Over the course of 4 hours we probably crossed paths with 20-30 big ships, with close to ten crossing within 2 nautical miles of us. You really don’t want to be any closer when they move at speed and it is dark around. All you see are some navigation lights and you need to try and derive their angle to your course and speed and whether they are on a collision path. Again AIS is brilliant, as it calculates the nearest distance they will be, and the time until they will be at that point. When one ship appeared in range the AIS showed a nearest distance of 200 feet in about 45 minutes… much too close for comfort, so we changed speed and direction to increase that distance.

One of the ships did not have a functioning AIS and only showed as a blip on radar, reminding us not to just rely on one system, but to use all our senses and sensors to stay safe.

Speaking of weather, of course I checked the Windy app before we left and looked at the wind forecasts for our crossing. Based on global wind models it gives me an animated wind map for the next days. We don’t have satellite communications (yet), but early morning Field Trip downloaded updated weather info via their Iridium satellite receiver and gave us the update via VHF. (In the traditional way: “wind is supposed to pick up in 3-4 hours to 10 knots so hopefully we can switch off the engines!”)

Windy is also super useful for tide and wave information, so whenever we anchor in a new location we can easily see how the depth will change with tides.

End of a very quick excursion into modern day recreational boat navigation. Kind of cool (when it works :-))

Similan and Surin

I started writing this post thirteen days after we left the marina in Phuket to head out into the Andaman sea. Two small groups of islands are about 30-40 nautical miles offshore. The Similan islands are a world renowned scuba diving destination. Surin is further North and less well known, but locally has a reputation for better preserved coral and less tourism. Both island groups have been declared as marine national parks by the Thai government, but it is hard to find the right balance between preserving the delicate coral ecosystem, and allowing the tourism that generates income and encourages the local communities to take care of this underwater treasure. As in so many other places, it seems that the scales are tipped to the income side. We counted 40 speed boats on the main beach of Koh Similan, each one spilling 30 or 40 day trippers from Phuket onto the beach, and into shallow snorkeling water, causing carpets of orange life vest-toting tourists. Must be a funny sight from below for the fish.

We had the good fortune of traveling with our new friends from SV Field Trip. They are as much or maybe even more crazy about sailing and scuba diving than we are. And their kids Elizabeth (13) and Michael (11) get along very well with our bunch. Sarah and Mark invited us to share their dive gear. Field Trip is fully equipped with compressor, tanks and scuba equipment, so as soon as we reached the Similans we spent a good chunk of each day under water.

The water is incredibly blue and clear, with visibility easily ranging 20-30 meters. Schools of fish were swimming around our boats. We did not encounter whalesharks or manta rays, but did see all kinds of coral fish, an eagle ray, a reef shark, barracuda, tuna, moray and garden eels, and fantastic soft and hard coral.

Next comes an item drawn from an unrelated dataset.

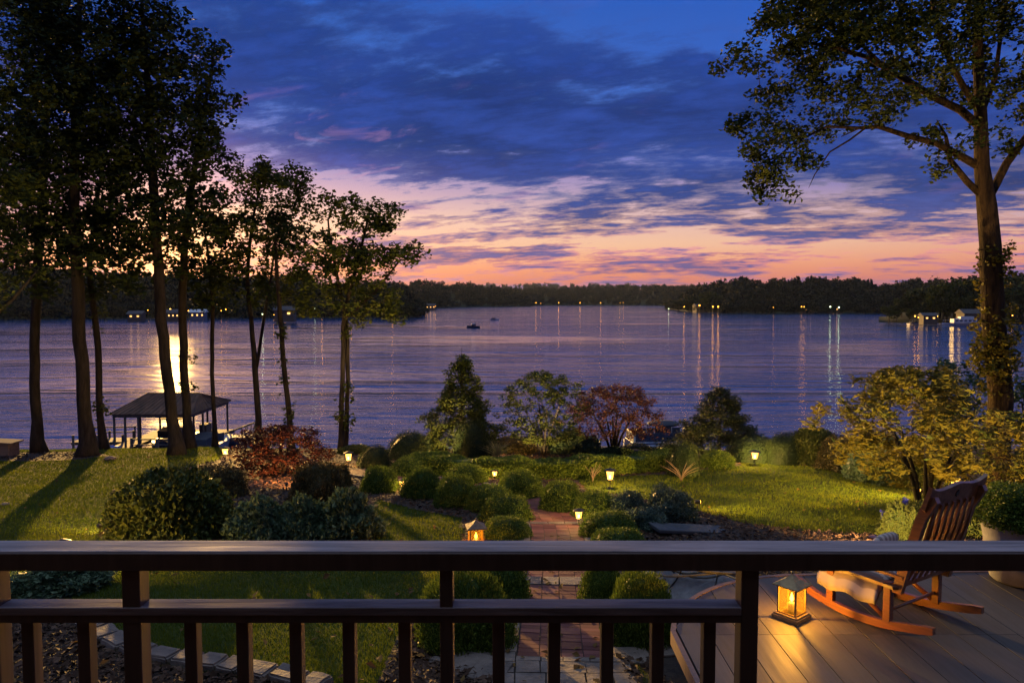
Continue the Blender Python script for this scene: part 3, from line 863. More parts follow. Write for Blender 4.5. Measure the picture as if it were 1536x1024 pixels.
GL = 'tall trees along the left edge of the lawn'
def big_left_trees():
    D_ = .55; pr = 33; S_ = .36
    kw = dict(cat='tree', group=GL, L=.175, spread=.37)
    tree('oak_tree', 'tall dark oak nearest the left edge of the lawn with a straight mid-thick trunk', d=23.2, seed=21,
         trunks_px=[([(58, 676), (53, 600), (52, 520), (55, 430), (60, 330), (68, 200), (74, 80), (78, -30)], [0.172, 0.151, 0.144, 0.138, 0.124, 0.096, 0.062, 0.034], None)],
         blobs_px=[(45, 330, 85, 90), (30, 200, 75, 85), (80, 90, 60, 80, 1), (60, 425, 55, 35, -1, .8), (50, -20, 90, 60)], dens=D_*11, per=pr, **kw)
    tree('oak_tree', 'tallest dark oak left of the boathouse with the thickest flared trunk', d=21.8, seed=22,
         trunks_px=[([(129, 682), (126, 600), (121, 510), (117, 430), (112, 330), (112, 200), (118, 60), (120, -60)], [0.213, 0.186, 0.179, 0.172, 0.151, 0.124, 0.083, 0.041], None)],
         blobs_px=[(120, 130, 105, 110), (110, 260, 105, 95), (125, 370, 85, 45), (80, 20, 80, 60), (180, 0, 60, 60)], dens=D_*11, per=pr, **kw)
    tree('oak_tree', 'slim leaning oak just behind and right of the thickest trunk', d=24.0, seed=23,
         trunks_px=[([(156, 676), (149, 600), (147, 520), (141, 460), (134, 400), (146, 300), (160, 220)], [0.117, 0.103, 0.103, 0.096, 0.083, 0.062, 0.028], None)],
         blobs_px=[(165, 425, 42, 38, 0, .8), (150, 350, 60, 50), (165, 270, 55, 60)], dens=D_*11, per=pr, **kw)
    tree('oak_tree', 'big dark oak standing in front of the boathouse roof with a gently curved trunk', d=22.4, seed=24,
         trunks_px=[([(266, 676), (257, 630), (251, 560), (243, 480), (237, 400), (230, 280), (224, 160), (215, 30), (210, -50)], [0.186, 0.165, 0.158, 0.158, 0.144, 0.131, 0.096, 0.055, 0.034], None)],
         blobs_px=[(230, 90, 85, 85), (225, 200, 105, 90), (235, 320, 85, 70), (215, 385, 60, 35, 0, .8), (240, 10, 40, 45, 0, .9), (225, 425, 50, 20, 0, .6)], dens=D_*11, per=pr, **kw)
    tree('oak_tree', 'dark oak with a narrow spire top, trunk in front of the boathouse', d=23.8, seed=25,
         trunks_px=[([(285, 674), (278, 600), (275, 520), (274, 430), (282, 320), (300, 200), (318, 100), (322, 60)], [0.151, 0.131, 0.127, 0.124, 0.103, 0.076, 0.041, 0.021], None)],
         blobs_px=[(322, 85, 26, 42, 0, 1.3), (318, 150, 42, 50), (310, 225, 50, 55), (295, 320, 62, 62), (275, 400, 60, 32, 0, .8)], dens=D_*11, per=pr, **kw)
    tree('oak_tree', 'thinnest of the tall trees, a straight dark trunk at the right end of the boathouse', d=25.0, seed=26,
         trunks_px=[([(323, 676), (320, 600), (318, 520), (319, 460), (314, 400), (305, 330)], [0.083, 0.072, 0.069, 0.069, 0.055, 0.028], None)],
         blobs_px=[(322, 410, 48, 42), (330, 360, 35, 45), (322, 452, 40, 20, 0, 1)], dens=D_*14, per=pr, **kw)
    kw['leaf'] = 'leaf_maple'; kw['L'] = .15; pr = 46
    tree('maple_tree', 'dark slender tree with a trunk forked low into a V, behind the red leaved shrub', d=24.8, seed=27,
         trunks_px=[([(388, 668), (386, 600), (382, 550), (377, 480), (371, 420), (378, 340), (392, 270)], [0.117, 0.103, 0.096, 0.076, 0.069, 0.048, 0.021], None),
                    ([(384, 555), (391, 510), (399, 460), (407, 410), (415, 350)], [0.062, 0.055, 0.052, 0.041, 0.021], 0)],
         blobs_px=[(402, 272, 66, 40), (388, 335, 66, 50), (448, 285, 30, 26, 0, .8), (375, 395, 55, 32, 0, .8), (435, 320, 30, 35, 0, .9), (360, 440, 40, 28, 0, .7), (390, 440, 40, 20, 0, .6)], dens=D_*14, per=pr, **kw)
    tree('maple_tree', 'slender tree with ivy tufts up its leaning trunk, right of the forked one', d=24.2, seed=28,
         trunks_px=[([(437, 668), (432, 600), (425, 540), (420, 470), (415, 400), (412, 340)], [0.103, 0.089, 0.083, 0.079, 0.062, 0.028], None)],
         blobs_px=[(430, 355, 42, 42), (440, 410, 46, 34, 0, .8), (440, 445, 44, 22, 0, .8), (465, 465, 24, 14, 0, .7)], dens=D_*14, per=pr, **kw)
    tree('maple_tree', 'spreading tree with twin dark trunks, rightmost and lowest of the tall left trees', d=23.4, seed=29,
         trunks_px=[([(512, 676), (513, 600), (515, 520), (517, 470), (535, 400), (552, 330), (560, 300)], [0.089, 0.079, 0.076, 0.069, 0.055, 0.034, 0.014], None),
                    ([(519, 676, .3), (521, 600, .3), (521, 540, .3), (519, 480, .3), (503, 400), (492, 330), (505, 300)], [0.083, 0.069, 0.069, 0.062, 0.048, 0.028, 0.014], 0),
                    ([(518, 478), (560, 440), (600, 390), (622, 372)], [0.048, 0.041, 0.028, 0.010], 0)],
         blobs_px=[(515, 312, 42, 24, 0, .9), (562, 330, 50, 32, 0, .9), (598, 372, 40, 24, 0, .9), (545, 390, 62, 36, 0, .75), (495, 400, 40, 48, 0, .7), (545, 445, 60, 26, 0, .7), (480, 350, 25, 30, 0, .5), (540, 482, 30, 12, 0, .8), (583, 470, 20, 14, 0, .6)], dens=D_*17, per=60, **kw)
    kw['leaf'] = 'leaf_maple'
    tree('maple_tree', 'tree whose leafy boughs hang in at the left edge, its trunk outside', d=18.5, seed=30,
         trunks_px=[([(-95, 745), (-92, 600), (-88, 480), (-80, 330), (-70, 180), (-60, 20)], [0.179, 0.158, 0.151, 0.131, 0.096, 0.048], None),
                    ([(-88, 500), (-50, 490), (-5, 470), (40, 425), (60, 400)], [0.062, 0.055, 0.048, 0.034, 0.014], 0)],
         blobs_px=[(-30, 130, 75, 110, 0, .9), (-20, 290, 70, 80, 0, .8), (5, 395, 60, 32, 0, .8), (-20, 450, 40, 25, 0, .6), (-110, 250, 80, 150), (0, 20, 50, 50, 0, .7)], dens=D_*10, per=pr, **kw)
big_left_trees()

def ivy_on(t, px, spots, d, r0, seed, leaf='leaf_maple', n=60):
    root = t.location; rs = random.Random(seed); tg = []
    for cx, cy, h in spots:
        for _ in range(n):
            py = rs.gauss(cy, h*.5); a = rs.uniform(0, 6.3); c = at(cx, py, d); tg.append(c+Vector((math.cos(a), math.sin(a), 0))*rs.uniform(r0, r0+.09)-root)
    V, Fc, A = leaf_cloud(tg, 5, .07, .085, .8, seed)
    obj('ivy', np_mesh('ivy', V, Fc, A), M[leaf], t)
for o in [o for o in bpy.data.objects if o.get('group') == GL]:
    if 'ivy tufts' in o['label']: ivy_on(o, 0, [(426, 560, 50), (433, 630, 30), (422, 500, 15)], 24.1, .11, 61, n=40)
    if 'twin dark' in o['label']: ivy_on(o, 0, [(522, 590, 25), (509, 625, 20), (519, 500, 12), (524, 632, 16)], 23.4, .10, 62, n=30)
    if 'slim leaning' in o['label']: ivy_on(o, 0, [(149, 465, 30), (152, 615, 16), (140, 440, 15)], 23.9, .16, 63, n=40)
    if 'narrow spire' in o['label']: ivy_on(o, 0, [(280, 535, 12), (284, 580, 10)], 23.8, .19, 64, n=30)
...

Beyond the diving itself, Mark and Sarah from Field Trip opened our eyes to how the catamaran can transform into a diving platform. Ute and I never considered diving off the boat, because you always need to have two dive buddies for safety, and we wouldn’t be able to do that and leave four kids on the boat. We never thought of this, but if you buddy up with another boat and take turns that is easily solved! And both Elizabeth and Michael are certified PADI divers, which means that Nyala is also old enough to learn and buddy up with us. This adds a whole new (under water) dimension to Rainbow Safari!!

While Similan was more focused on diving, in Surin we changed gears to snorkeling, kayaking, and beach life. (Also because our friends from Field Trip had to return to Phuket.) The channel between the Surin North and South islands is like an immense turquoise swimming pool, filled with coral blocks, fish, and beaches to choose from on all sides. These islands and the surrounding blue waters are truly stunning.

On our return from Surin we stopped over at Richelieu Rock, Thailand’s most famous dive spot… but that will be for another post.